The 2015 Kentucky General Assembly, which starts Jan. 6, will be asked to devote billions of dollars in additional debt and spending to shore up the struggling pension funds that cover state workers and school teachers.
But critics say the tax-subsidized pension systems need to be more transparent before the state delivers another truckload of cash. State law lets the systems operate partly in secret, withholding information such as the sums that individual retirees collect and the fees paid to individual hedge fund managers and other outside investment advisers. Last year alone, Kentucky Retirement Systems paid $55 million to investment management firms.
“For taxpayers, it’s like you’re throwing dollars into a black hole,” said Chris Tobe, a Louisville financial consultant who sat on the KRS Board of Trustees from 2008 to 2012. “Why would anyone want to sink any more money into a system when they don’t really know what’s going on in there?”
The primary pension fund at KRS for state workers in non-hazardous jobs, the Kentucky Employees Retirement System, has only 21 percent of the money it’s expected to need for future liabilities. The Kentucky Teachers’ Retirement System has 52 percent of what it needs. For years, the state failed to put in the required amounts while workers and teachers made their contributions. Now the funds are short by billions of dollars.
Lawsuits filed this year by the city of Fort Wright, which has employees enrolled in KRS, and Louisville school teacher Randolph Wieck have demanded greater financial disclosure from the pension systems. Two lawmakers have pre-filed bills that would peel back the lid, at least a bit.
Rep. Jim Wayne, D-Louisville, wants the pension systems to use the state’s competitive bidding process to solicit investment proposals, rather than award the lucrative deals privately. Terms of each deal, including the management fees, would be made public. Wayne also would ban payments to third-party “placement agents,” middlemen who help private investment firms sell their products to pension funds.
“The status quo works for the special interests on Wall Street because it hides what they’re making off our pension system,” Wayne said.
Sen. Chris McDaniel, R-Taylor Mill, wants full disclosure of placement agent fees. He also wants the public to see how much money individual members of the General Assembly expect to collect through pensions or how much they do collect if they are retired. Kentucky’s part-time lawmakers not only have awarded themselves state pensions, but they also carefully keep them in a separate system, apart from KRS, that is 62 percent funded.
Last winter, several bills along these lines were ignored by House and Senate leaders, including one that would have required public disclosure of all state retirees’ pensions. This time, McDaniel said, he has narrowed the focus to his fellow lawmakers.
“I’ve told people, 95 percent of state workers don’t receive a very big pension when they retire. But there are a handful of pension abuses, and it would be useful for us to understand how it works. So at the very least, the legislature can lead from the front and require transparency for its own pensions,” McDaniel said.
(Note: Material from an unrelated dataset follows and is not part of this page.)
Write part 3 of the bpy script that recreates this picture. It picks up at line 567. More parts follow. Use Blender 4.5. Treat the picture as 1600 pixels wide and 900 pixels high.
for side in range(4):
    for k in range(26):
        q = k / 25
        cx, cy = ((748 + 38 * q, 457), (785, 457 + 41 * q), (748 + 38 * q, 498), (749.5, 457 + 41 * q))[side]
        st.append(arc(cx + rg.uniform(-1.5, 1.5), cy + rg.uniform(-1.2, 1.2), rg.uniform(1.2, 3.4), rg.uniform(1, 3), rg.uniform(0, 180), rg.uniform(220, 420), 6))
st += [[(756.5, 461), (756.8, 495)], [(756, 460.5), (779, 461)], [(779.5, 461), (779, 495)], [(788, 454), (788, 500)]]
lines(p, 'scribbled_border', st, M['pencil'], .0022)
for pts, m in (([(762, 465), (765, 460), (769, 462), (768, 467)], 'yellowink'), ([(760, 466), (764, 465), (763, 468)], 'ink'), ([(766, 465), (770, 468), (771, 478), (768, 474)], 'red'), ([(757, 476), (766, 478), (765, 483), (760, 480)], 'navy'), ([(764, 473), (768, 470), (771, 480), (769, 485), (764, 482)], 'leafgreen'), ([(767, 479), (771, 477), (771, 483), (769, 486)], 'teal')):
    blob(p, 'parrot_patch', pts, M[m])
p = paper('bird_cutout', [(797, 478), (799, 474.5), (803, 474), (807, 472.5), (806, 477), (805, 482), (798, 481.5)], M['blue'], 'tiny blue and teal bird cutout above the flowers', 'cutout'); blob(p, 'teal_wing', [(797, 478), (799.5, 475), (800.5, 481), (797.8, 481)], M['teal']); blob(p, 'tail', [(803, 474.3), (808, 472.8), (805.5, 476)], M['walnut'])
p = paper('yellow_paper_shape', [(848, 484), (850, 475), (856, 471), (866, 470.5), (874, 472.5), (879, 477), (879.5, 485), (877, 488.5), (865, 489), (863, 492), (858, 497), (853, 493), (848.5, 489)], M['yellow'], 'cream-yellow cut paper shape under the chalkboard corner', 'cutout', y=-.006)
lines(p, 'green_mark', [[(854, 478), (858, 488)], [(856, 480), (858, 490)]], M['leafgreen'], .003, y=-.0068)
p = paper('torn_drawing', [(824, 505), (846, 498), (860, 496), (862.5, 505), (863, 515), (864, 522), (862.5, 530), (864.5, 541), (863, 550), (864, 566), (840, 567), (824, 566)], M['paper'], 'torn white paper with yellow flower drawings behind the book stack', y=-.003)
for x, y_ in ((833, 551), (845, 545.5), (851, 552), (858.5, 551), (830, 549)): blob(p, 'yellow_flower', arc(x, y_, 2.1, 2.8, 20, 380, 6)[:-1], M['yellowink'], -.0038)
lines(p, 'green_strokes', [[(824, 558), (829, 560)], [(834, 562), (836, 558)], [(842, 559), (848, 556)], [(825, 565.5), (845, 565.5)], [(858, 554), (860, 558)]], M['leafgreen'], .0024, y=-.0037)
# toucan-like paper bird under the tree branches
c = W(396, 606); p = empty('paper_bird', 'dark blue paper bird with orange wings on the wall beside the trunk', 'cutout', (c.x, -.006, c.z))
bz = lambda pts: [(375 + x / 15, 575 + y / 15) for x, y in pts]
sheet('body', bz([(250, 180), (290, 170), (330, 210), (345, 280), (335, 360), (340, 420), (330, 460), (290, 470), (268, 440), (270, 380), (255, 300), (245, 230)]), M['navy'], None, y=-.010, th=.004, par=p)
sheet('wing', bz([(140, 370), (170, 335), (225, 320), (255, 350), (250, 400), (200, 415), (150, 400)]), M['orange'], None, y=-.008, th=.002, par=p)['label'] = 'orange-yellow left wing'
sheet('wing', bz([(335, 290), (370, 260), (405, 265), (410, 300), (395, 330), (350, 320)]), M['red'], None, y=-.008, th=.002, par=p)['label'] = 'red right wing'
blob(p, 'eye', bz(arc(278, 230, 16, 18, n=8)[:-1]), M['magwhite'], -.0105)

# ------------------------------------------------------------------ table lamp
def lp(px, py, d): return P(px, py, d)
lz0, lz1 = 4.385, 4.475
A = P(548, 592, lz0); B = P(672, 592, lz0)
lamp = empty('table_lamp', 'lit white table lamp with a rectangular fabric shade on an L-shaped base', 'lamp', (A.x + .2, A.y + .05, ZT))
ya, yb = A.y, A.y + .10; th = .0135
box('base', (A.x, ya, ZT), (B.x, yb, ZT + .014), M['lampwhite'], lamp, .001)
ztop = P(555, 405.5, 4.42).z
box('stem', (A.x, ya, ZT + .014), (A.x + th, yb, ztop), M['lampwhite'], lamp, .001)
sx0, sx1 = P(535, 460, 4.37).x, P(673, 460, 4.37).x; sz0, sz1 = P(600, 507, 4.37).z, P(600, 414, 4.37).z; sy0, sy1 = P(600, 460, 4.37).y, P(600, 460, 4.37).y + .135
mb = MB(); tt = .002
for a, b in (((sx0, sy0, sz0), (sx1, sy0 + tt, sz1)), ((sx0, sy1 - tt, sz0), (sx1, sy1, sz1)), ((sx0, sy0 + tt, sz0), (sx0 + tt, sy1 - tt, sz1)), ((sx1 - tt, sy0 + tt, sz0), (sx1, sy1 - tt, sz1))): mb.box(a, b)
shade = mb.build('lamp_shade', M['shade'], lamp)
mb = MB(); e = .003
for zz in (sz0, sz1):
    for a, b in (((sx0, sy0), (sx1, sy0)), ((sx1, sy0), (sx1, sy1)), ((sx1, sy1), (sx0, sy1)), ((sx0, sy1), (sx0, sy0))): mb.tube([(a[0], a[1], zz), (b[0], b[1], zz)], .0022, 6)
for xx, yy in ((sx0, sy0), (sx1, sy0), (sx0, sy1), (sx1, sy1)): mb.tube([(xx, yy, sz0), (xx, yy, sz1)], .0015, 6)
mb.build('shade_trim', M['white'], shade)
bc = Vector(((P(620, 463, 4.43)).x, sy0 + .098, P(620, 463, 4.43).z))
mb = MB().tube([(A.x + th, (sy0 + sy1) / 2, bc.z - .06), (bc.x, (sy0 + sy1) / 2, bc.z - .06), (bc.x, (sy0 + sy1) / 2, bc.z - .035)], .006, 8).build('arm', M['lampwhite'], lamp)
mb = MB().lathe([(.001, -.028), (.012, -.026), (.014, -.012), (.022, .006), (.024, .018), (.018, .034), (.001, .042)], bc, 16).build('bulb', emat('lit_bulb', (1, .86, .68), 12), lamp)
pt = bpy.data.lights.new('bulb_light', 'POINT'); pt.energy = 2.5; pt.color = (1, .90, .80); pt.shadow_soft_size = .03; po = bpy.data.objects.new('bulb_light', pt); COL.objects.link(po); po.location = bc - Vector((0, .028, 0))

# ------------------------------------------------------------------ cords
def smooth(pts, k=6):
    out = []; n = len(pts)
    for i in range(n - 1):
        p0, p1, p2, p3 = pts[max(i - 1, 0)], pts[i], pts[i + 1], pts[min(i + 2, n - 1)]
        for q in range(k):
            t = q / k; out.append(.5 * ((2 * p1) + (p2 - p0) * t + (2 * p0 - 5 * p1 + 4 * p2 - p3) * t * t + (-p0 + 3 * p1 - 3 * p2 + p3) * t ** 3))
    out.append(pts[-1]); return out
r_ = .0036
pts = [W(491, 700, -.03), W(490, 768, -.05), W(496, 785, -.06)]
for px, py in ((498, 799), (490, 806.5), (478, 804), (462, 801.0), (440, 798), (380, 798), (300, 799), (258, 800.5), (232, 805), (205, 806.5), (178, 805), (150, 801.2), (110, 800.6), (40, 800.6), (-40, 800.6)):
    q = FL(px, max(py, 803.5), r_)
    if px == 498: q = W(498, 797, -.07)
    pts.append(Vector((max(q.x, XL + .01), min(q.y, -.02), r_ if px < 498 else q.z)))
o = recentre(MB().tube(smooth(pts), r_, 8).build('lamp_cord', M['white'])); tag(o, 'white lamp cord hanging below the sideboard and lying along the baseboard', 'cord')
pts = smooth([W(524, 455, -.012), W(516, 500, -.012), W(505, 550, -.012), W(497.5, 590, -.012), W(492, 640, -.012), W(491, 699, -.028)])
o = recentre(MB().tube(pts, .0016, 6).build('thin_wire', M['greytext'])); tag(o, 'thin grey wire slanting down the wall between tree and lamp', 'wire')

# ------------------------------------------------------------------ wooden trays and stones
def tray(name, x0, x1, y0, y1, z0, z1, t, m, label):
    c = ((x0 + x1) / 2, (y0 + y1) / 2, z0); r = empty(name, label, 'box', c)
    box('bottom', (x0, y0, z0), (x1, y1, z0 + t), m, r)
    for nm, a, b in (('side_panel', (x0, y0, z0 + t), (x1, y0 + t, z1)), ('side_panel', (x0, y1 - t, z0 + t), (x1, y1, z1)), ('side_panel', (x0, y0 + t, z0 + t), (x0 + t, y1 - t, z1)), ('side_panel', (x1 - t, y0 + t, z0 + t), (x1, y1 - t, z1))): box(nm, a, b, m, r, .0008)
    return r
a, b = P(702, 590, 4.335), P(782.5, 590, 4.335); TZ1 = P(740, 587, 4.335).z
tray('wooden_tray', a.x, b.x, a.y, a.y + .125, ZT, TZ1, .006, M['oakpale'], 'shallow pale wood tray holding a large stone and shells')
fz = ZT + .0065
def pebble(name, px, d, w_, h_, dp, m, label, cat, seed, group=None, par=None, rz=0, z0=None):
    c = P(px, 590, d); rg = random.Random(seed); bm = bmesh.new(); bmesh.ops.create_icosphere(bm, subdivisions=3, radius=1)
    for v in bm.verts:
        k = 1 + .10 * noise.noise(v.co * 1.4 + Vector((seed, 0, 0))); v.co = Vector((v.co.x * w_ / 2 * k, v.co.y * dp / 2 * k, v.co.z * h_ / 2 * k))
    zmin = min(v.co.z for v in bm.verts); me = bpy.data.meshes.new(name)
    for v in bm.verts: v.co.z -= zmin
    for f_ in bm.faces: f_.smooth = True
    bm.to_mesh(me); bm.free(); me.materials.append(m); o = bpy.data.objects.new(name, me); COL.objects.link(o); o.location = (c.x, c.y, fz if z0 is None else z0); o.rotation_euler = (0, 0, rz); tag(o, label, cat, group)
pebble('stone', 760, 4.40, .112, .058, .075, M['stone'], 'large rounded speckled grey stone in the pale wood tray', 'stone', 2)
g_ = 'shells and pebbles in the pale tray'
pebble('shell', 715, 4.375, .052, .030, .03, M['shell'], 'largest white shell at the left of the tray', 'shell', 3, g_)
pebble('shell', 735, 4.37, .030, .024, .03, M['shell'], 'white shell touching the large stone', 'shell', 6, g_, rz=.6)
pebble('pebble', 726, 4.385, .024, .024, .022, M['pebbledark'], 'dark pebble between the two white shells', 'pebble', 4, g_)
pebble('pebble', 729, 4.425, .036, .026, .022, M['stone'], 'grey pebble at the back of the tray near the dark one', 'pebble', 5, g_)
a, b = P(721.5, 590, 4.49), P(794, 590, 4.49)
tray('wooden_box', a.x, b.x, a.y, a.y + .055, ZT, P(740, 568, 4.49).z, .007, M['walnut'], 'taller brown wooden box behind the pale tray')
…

Many states, including New York, Illinois and Florida, disclose their pension payouts for individual public employees. New Jersey goes so far as to post its retirees’ names and pensions on a searchable website.
Such information has led to front-page headlines and indictments in some cases. In New York, for example, The New York Times and the state attorney general investigated abuses of public pensions by police officers manipulating rules on overtime and outside pay to boost their benefits. One officer retired at age 44 on a $74,000 salary, then started to collect a $101,333-a-year pension.
However, previous pension transparency bills have run into a wall of opposition in the Kentucky legislature, and they seem likely to again. House State Government Committee Chairman Brent Yonts, D-Greenville, said he’s not inclined to consider Wayne’s or McDaniel’s bills this winter.
“I’m reluctant to support a can-opener approach to the pension system without knowing the consequences of that and without knowing why it’s currently done this way,” Yonts said.
Outside investment managers might not want to accept KRS’ and KTRS’ money if they know their fees will be publicly disclosed, Yonts said. And nobody who gets a state pension should have to share that information with the public, he said.
“Frankly, I don’t think that’s the public’s business,” Yonts said. “They have access to the public payroll and salary information. They can theorize about what we’re going to collect in pensions. But the public is not entitled to know every last little thing about us.”